The climate scientist Stefan Rahmstorf,
writing in the scientist-led blog Real Climate, highlights a recent paper by Marcott et al in
Science that
reconstructs the global temperature record back over the last 11,000
years. This period, termed the Holocene, encompasses the years since the
last glacial period ended, which is broadly commensurate with the rise
of human civilisation.
As you can see, we were merrily moving in
slow motion toward a new ice age when we started to burn fossil fuels.
Rahmstorf then kindly provides us with a chart that adds the back story
of temperature during the last ice age plus the IPCC’s central estimate
of temperature out to 2100 based on the most likely fossil fuel emission
trajectory. The step change is obvious, but is still not fast enough to
impact on the future expectations of voters.

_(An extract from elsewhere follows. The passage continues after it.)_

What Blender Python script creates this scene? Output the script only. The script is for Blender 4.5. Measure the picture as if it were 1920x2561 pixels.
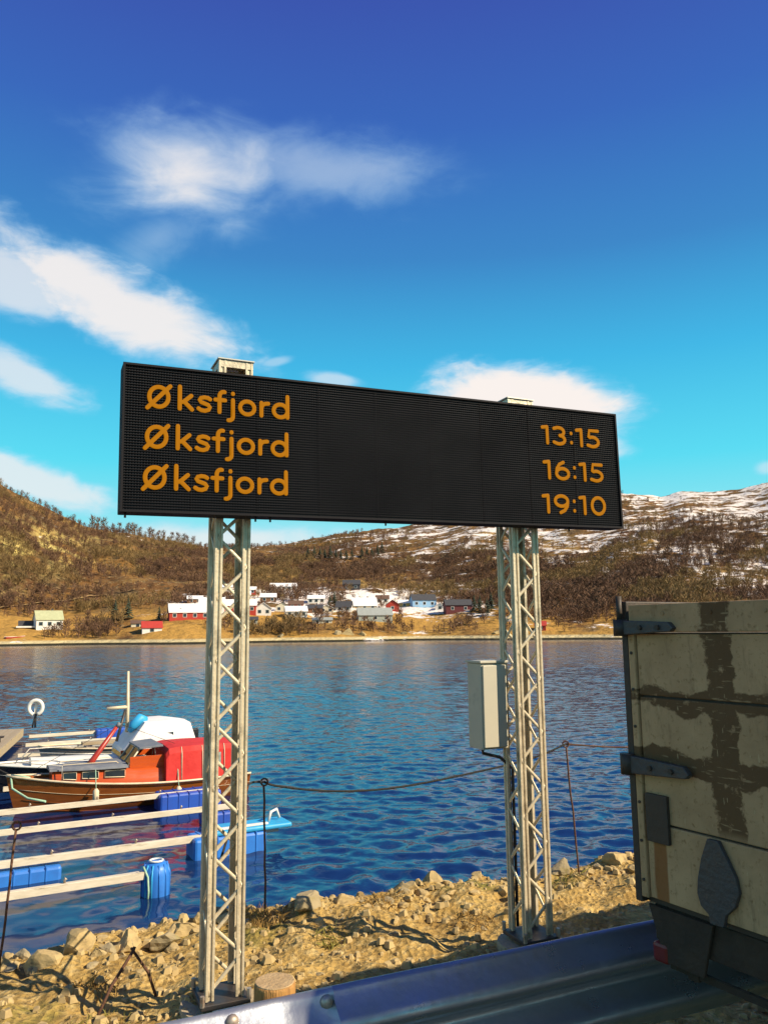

With no visible urge to mitigate emissions
visible within the broader population, we appear to be reduced to
praying a) that climate sensitivity to a CO2 will come in at the low end
of estimates, and b) that this will give us sufficient time for a
backstop non fossil-fuel energy technology to be developed and scaled up
before extremely dangerous climate change is locked in.
This is a pure, high-stakes gamble: if we
don’t get lucky with sensitivity and technology, we are left with a
horrendous pay-off in terms of negative climate change effects.
Unfortunately, no means of conveying this threat in a way that meshes
with the life narratives of ordinary individuals appears to exist.